◆ **BRIEF**: Go through the data below and copy it exactly, skipping every picture.

◆ **MATERIAL**:
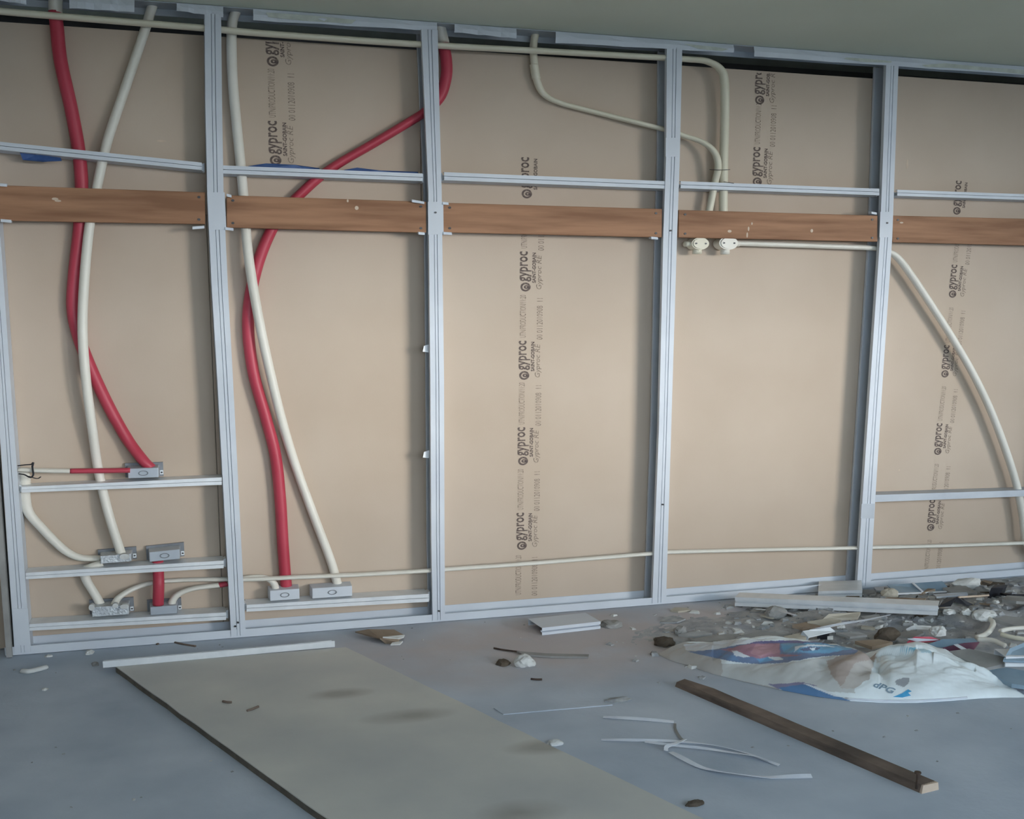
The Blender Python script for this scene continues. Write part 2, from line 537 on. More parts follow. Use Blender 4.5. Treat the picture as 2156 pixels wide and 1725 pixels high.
# ------------------------------------------------------------------ rails between the studs
def rail(label, x0, x1, tl, bl, tr_, br, web, group, plain=False, mat='galv2'):
    a, b, c, d = P(x0, tl), P(x0, bl), P(x1, tr_), P(x1, br)
    root = thing('steel_rail', ((a.x + c.x) / 2, -D, (b.z + d.z) / 2), label, 'rail', group)
    rows = []
    n = 6
    for i in range(n + 1):
        t = i / n
        u, l = a.lerp(c, t), b.lerp(d, t)
        V = lambda s, y: Vector((u.x + (l.x - u.x) * s, y, u.z + (l.z - u.z) * s))
        F = -D
        fr = [V(0, F), V(1, F)] if plain else [V(0, F), V(.43, F), V(.46, F + .012), V(.54, F + .012), V(.57, F), V(1, F)]
        if web == 'bottom':
            rows.append([V(0, F + .016)] + fr + [V(1, -.006), V(0, -.006)])
        else:
            rows.append([V(1, -.006), V(0, -.006)] + fr + [V(1, F + .016)])
    sheet('channel', rows, mat, root, .003)
    for s in (0, 1):                                   # folded end ears screwed to the studs
        u, l = (a, b) if s == 0 else (c, d)
        k = -.012 if s == 0 else .012
        e = [Vector((u.x, -D + .03, u.z)), Vector((u.x + k, -D + .03, u.z + .004)), Vector((l.x + k, -D + .03, l.z - .004)), Vector((l.x, -D + .03, l.z))]
        if s: e = e[::-1]
        hexa('end_ear', [q + Vector((0, .05, 0)) for q in e], e, mat, root)
    return root
UP = 'rails above the timber boards'
rail('upper steel rail sloping across the first bay, above the leftmost timber board', -30, 425, 296, 312, 343, 358, 'bottom', UP, False, 'galv')
rail('upper steel rail with blue film on top, above the second timber board', 470, 890, 349, 365, 366, 381, 'bottom', UP, False, 'galv')
rail('upper steel rail in the middle bay, above the third timber board', 935, 1400, 363, 379, 382, 397, 'bottom', UP, False, 'galv')
rail('upper steel rail in front of the two joined white conduits, above the fourth timber board', 1433, 1851, 382, 396, 398, 411, 'bottom', UP, False, 'galv')
rail('upper steel rail at the right edge, above the fifth timber board', 1889, 2232, 400, 412, 412, 423, 'bottom', UP, False, 'galv')
LO = 'low rails carrying the socket boxes'
rail('top one of three low rails in the first bay, under the red-fed box', 45, 467, 1026, 1037, 1006, 1020.5, 'top', LO)
rail('middle one of three low rails in the first bay, under two steel boxes', 54, 471, 1207, 1219.5, 1181, 1196, 'top', LO)
rail('lowest of three low rails in the first bay, just above the floor track', 62, 476, 1315, 1328, 1290, 1305, 'top', LO)
rail('low rail in the second bay under two closed grey boxes', 519, 903, 1274.5, 1288, 1251, 1267, 'top', LO)
rail('plain low rail at the right edge, behind it the long bent conduit', 1840, 2206, 1043, 1057, 1031, 1043, 'top', LO, True, 'galvd')

def film(label, pts, y=-D * .45):
    n = len(pts)
    v = [P(a, b, y + .012 * math.sin(i * 1.7)) for i, (a, b) in enumerate(pts)]
    o = add('blue_film', v, [tuple(range(n))], 'blue', None, solid=.002)
    return tag(o, label, 'film', 'blue film scraps on the upper rails')
film('blue plastic film hanging under the leftmost upper rail', [(42, 322), (80, 326), (128, 332), (130, 339), (90, 341), (48, 337)], -D + .03)
film('blue plastic film on the upper rail, left of the red conduit', [(522, 350), (560, 344), (620, 347), (672, 354), (676, 362), (600, 360), (530, 357)], -.05)
film('blue plastic film on the upper rail, right of the red conduit', [(724, 358), (752, 353), (800, 359), (880, 362), (884, 372), (800, 369), (730, 365)], -.05)

# ------------------------------------------------------------------ timber boards
def plank(label, x0, x1, tl, bl, tr_, br, tabs, marks):
    y0, y1 = -D + .003, -D + .024
    a, b, c, d = P(x0, tl, y0), P(x1, tr_, y0), P(x1, br, y0), P(x0, bl, y0)
    k = Vector((0, y1 - y0, 0))
    root = thing('timber_board', ((a.x + b.x) / 2, y0, (c.z + d.z) / 2), label, 'board', 'timber boards set between the studs')
    bevel(hexa('plank', [a + k, b + k, c + k, d + k], [a, b, c, d], 'wood', root), .002, 1)
    for s, t in ((.03, .16), (.03, .86), (.97, .16), (.97, .86)):
        q = a.lerp(b, s).lerp(d.lerp(c, s), t)
        disc('screw', q, .0065, .005, y0 - .003, y0 + .004, 'steel', root, 10)
    for (mx, my, w, h) in marks:
        disc('bare_spot', P(mx, my, y0), w / 460, h / 460, y0 - .001, y0 + .003, 'pale', root, 9)
    for (mx, my, w, h) in tabs:                       # cut ends of the board's clips, their glint put into a white colour
        p, q = P(mx, my, -D), P(mx + w, my + h, -D)
        hh = .011
        pts = [Vector((p.x, -D - .012, p.z)), Vector((q.x, -D - .012, q.z)), Vector((q.x, -D - .014, q.z - hh)), Vector((p.x, -D - .014, p.z - hh))]
        hexa('clip_tab', [v + Vector((0, .03, .004)) for v in pts], pts, 'strap', root)
    return root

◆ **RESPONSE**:
The Blender Python script for this scene continues. Write part 2, from line 537 on. More parts follow. Use Blender 4.5. Treat the picture as 2156 pixels wide and 1725 pixels high.
# ------------------------------------------------------------------ rails between the studs
def rail(label, x0, x1, tl, bl, tr_, br, web, group, plain=False, mat='galv2'):
    a, b, c, d = P(x0, tl), P(x0, bl), P(x1, tr_), P(x1, br)
    root = thing('steel_rail', ((a.x + c.x) / 2, -D, (b.z + d.z) / 2), label, 'rail', group)
    rows = []
    n = 6
    for i in range(n + 1):
        t = i / n
        u, l = a.lerp(c, t), b.lerp(d, t)
        V = lambda s, y: Vector((u.x + (l.x - u.x) * s, y, u.z + (l.z - u.z) * s))
        F = -D
        fr = [V(0, F), V(1, F)] if plain else [V(0, F), V(.43, F), V(.46, F + .012), V(.54, F + .012), V(.57, F), V(1, F)]
        if web == 'bottom':
            rows.append([V(0, F + .016)] + fr + [V(1, -.006), V(0, -.006)])
        else:
            rows.append([V(1, -.006), V(0, -.006)] + fr + [V(1, F + .016)])
    sheet('channel', rows, mat, root, .003)
    for s in (0, 1):                                   # folded end ears screwed to the studs
        u, l = (a, b) if s == 0 else (c, d)
        k = -.012 if s == 0 else .012
        e = [Vector((u.x, -D + .03, u.z)), Vector((u.x + k, -D + .03, u.z + .004)), Vector((l.x + k, -D + .03, l.z - .004)), Vector((l.x, -D + .03, l.z))]
        if s: e = e[::-1]
        hexa('end_ear', [q + Vector((0, .05, 0)) for q in e], e, mat, root)
    return root
UP = 'rails above the timber boards'
rail('upper steel rail sloping across the first bay, above the leftmost timber board', -30, 425, 296, 312, 343, 358, 'bottom', UP, False, 'galv')
rail('upper steel rail with blue film on top, above the second timber board', 470, 890, 349, 365, 366, 381, 'bottom', UP, False, 'galv')
rail('upper steel rail in the middle bay, above the third timber board', 935, 1400, 363, 379, 382, 397, 'bottom', UP, False, 'galv')
rail('upper steel rail in front of the two joined white conduits, above the fourth timber board', 1433, 1851, 382, 396, 398, 411, 'bottom', UP, False, 'galv')
rail('upper steel rail at the right edge, above the fifth timber board', 1889, 2232, 400, 412, 412, 423, 'bottom', UP, False, 'galv')
LO = 'low rails carrying the socket boxes'
rail('top one of three low rails in the first bay, under the red-fed box', 45, 467, 1026, 1037, 1006, 1020.5, 'top', LO)
rail('middle one of three low rails in the first bay, under two steel boxes', 54, 471, 1207, 1219.5, 1181, 1196, 'top', LO)
rail('lowest of three low rails in the first bay, just above the floor track', 62, 476, 1315, 1328, 1290, 1305, 'top', LO)
rail('low rail in the second bay under two closed grey boxes', 519, 903, 1274.5, 1288, 1251, 1267, 'top', LO)
rail('plain low rail at the right edge, behind it the long bent conduit', 1840, 2206, 1043, 1057, 1031, 1043, 'top', LO, True, 'galvd')

def film(label, pts, y=-D * .45):
    n = len(pts)
    v = [P(a, b, y + .012 * math.sin(i * 1.7)) for i, (a, b) in enumerate(pts)]
    o = add('blue_film', v, [tuple(range(n))], 'blue', None, solid=.002)
    return tag(o, label, 'film', 'blue film scraps on the upper rails')
film('blue plastic film hanging under the leftmost upper rail', [(42, 322), (80, 326), (128, 332), (130, 339), (90, 341), (48, 337)], -D + .03)
film('blue plastic film on the upper rail, left of the red conduit', [(522, 350), (560, 344), (620, 347), (672, 354), (676, 362), (600, 360), (530, 357)], -.05)
film('blue plastic film on the upper rail, right of the red conduit', [(724, 358), (752, 353), (800, 359), (880, 362), (884, 372), (800, 369), (730, 365)], -.05)

# ------------------------------------------------------------------ timber boards
def plank(label, x0, x1, tl, bl, tr_, br, tabs, marks):
    y0, y1 = -D + .003, -D + .024
    a, b, c, d = P(x0, tl, y0), P(x1, tr_, y0), P(x1, br, y0), P(x0, bl, y0)
    k = Vector((0, y1 - y0, 0))
    root = thing('timber_board', ((a.x + b.x) / 2, y0, (c.z + d.z) / 2), label, 'board', 'timber boards set between the studs')
    bevel(hexa('plank', [a + k, b + k, c + k, d + k], [a, b, c, d], 'wood', root), .002, 1)
    for s, t in ((.03, .16), (.03, .86), (.97, .16), (.97, .86)):
        q = a.lerp(b, s).lerp(d.lerp(c, s), t)
        disc('screw', q, .0065, .005, y0 - .003, y0 + .004, 'steel', root, 10)
    for (mx, my, w, h) in marks:
        disc('bare_spot', P(mx, my, y0), w / 460, h / 460, y0 - .001, y0 + .003, 'pale', root, 9)
    for (mx, my, w, h) in tabs:                       # cut ends of the board's clips, their glint put into a white colour
        p, q = P(mx, my, -D), P(mx + w, my + h, -D)
        hh = .011
        pts = [Vector((p.x, -D - .012, p.z)), Vector((q.x, -D - .012, q.z)), Vector((q.x, -D - .014, q.z - hh)), Vector((p.x, -D - .014, p.z - hh))]
        hexa('clip_tab', [v + Vector((0, .03, .004)) for v in pts], pts, 'strap', root)
    return root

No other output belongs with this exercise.